Mr. Robertson avoided the fire-and-brimstone approach of television preachers like Jimmy Swaggart and the shoot-from-the hip ways of Jerry Falwell. He did a couple of PBS-style telethons a year, rather than constantly asking for money.

“Television is a mass communications vehicle,” Mr. Robertson said in a 1995 interview with CNN. “It’s not a church service.”

Mr. Robertson became one of the first broadcasters to syndicate shows nationally, and one of the first to use satellite transmission, and he started one of the first basic cable networks of any sort.

He was one of the first evangelists to seek commercial sponsors and to use toll-free numbers for prayers and contributions. He was the first religious broadcaster to have a Washington newsroom. He did local broadcasts in foreign countries.

Eventually his broadcasts would be seen in 200 countries and heard in 70 languages, collecting hundreds of millions of dollars in donations and redefining Christian broadcasting by serving up religion as news and entertainment.

His big corporate success was establishing CBN as a satellite network in 1977, and adding secular shows to its programs, mainly reruns of popular family shows like “Flipper” and “Father Knows Best.” In 1988, it was renamed the CBN Family Channel to attract advertisers uneasy with overt religion. After the tax authorities questioned its religious exemption, Mr. Robertson split it into for-profit and nonprofit entities.

In 1997, Mr. Robertson sold the Family Channel to Fox Kids Worldwide, headed by Rupert Murdoch, for $1.9 billion. Fox sold it for $5.3 billion in 2001 to Disney, which rebranded it ABC Family and, later, Freeform. Mr. Robertson retained the right to show “The 700 Club” in perpetuity three times a day on the network. Television Week in 2005 called this deal “a perpetual money machine.”

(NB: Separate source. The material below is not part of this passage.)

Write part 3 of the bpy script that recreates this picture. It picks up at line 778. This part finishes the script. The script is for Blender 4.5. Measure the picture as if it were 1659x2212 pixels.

Money from the original sale went into a trust used to help finance the CBN broadcasting complex; Regent University, the religious school Mr. Robertson opened as CBN University in Virginia Beach, Va., in 1978; Operation Blessing, a worldwide charity; and the American Center for Law and Justice, a nonprofit Christian legal advocacy group.

Mr. Robertson dealt with many controversies, including his highly publicized break with two of his most popular broadcasters, Jim and Tammy Faye Bakker. (Years later, when Mr. Bakker was embroiled in scandal, Mr. Robertson condemned him.) He was criticized for joining African dictators in mining ventures. He was attacked by other evangelicals for remaining silent on China’s promotion of abortion while he was negotiating to set up a network there.

Conservatives were appalled when he appeared with the Rev. Al Sharpton in a commercial warning of global warming in 2008. In fact, many evangelicals felt that an evangelist — a term Mr. Robertson rejected in favor of “broadcaster” — had no business in politics in the first place.

But at the time of Watergate, he felt he could not remain silent and called for President Richard M. Nixon to repent.

Mr. Robertson is survived by his two sons, Timothy and Gordon; two daughters, Elizabeth Robertson Robinson and Ann Robertson LeBlanc; 14 grandchildren; and 24 great-grandchildren.

In 2007, Mr. Robertson passed management of CBN to his son Gordon. In 2011, he said he would no longer endorse candidates.

In October 2021, at the age of 91, he announced that he was stepping down as host of the “The 700 Club” after more than 50 years at the helm. “It’s been a great run,” Mr. Robertson said on the show, adding that his son Gordon Robertson would take over as host.

But he never stopped talking politics — and his flock never stopped listening. In 2001, Michael Lind, an author on political topics, wrote in The New York Times that Mr. Robertson had been “the most influential figure in American politics in the last decade.”